More often than not, that help starts with taking an active interest – not pretending the players’ goals beyond that academy aren’t a primary motivator within the system.


“And it’s very important that the player feels the coach cares about those objectives,” Dinkota emphasizes. “I’m not going to give more attention to somebody that wants to play in T2 than somebody who wants to go to college, because I need to make sure that each individual is successful.”


There is a reality, though: that in terms of the academy process, the U-19 level is the last stop, albeit one that with a number of potential outcomes. In the best-case scenario, you have an MLS-ready player, but that’s also the rarest of outcomes. More often, you’ll have players being seen through the lenses of T2 or college soccer. Or something else.


“As you get to these crossroads, everyone has different objectives, but also different opinions,” Dintoka says. “So what we do, we start the year with doing individual meetings, because if I’m going to be successful as a coach or as an educator, it’s important that I know what each player wants to achieve. Then, I can help, in cooperation with the player, set standards and set objectives for him to reach.”
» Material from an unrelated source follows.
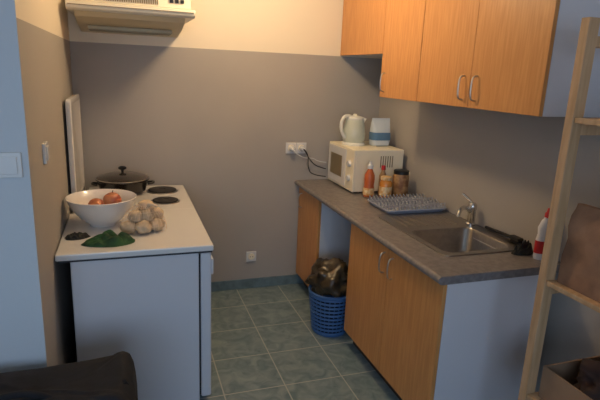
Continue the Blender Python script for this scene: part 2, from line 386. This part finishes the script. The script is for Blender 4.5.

There’s always going to be the desire to judge the U-19s in terms of wins and losses. And those results are important. They’re one of the standards. But the ability to achieve that standard is part of other, more nuanced objectives, where each of those objective reflects a single person’s life goals.


As much as the Timbers’ Development Academy season will be about goals on the field, the more important benchmarks will be about the players’ futures, and how their journeys evolve. It will be about how an evolving academy can improve on those benchmarks.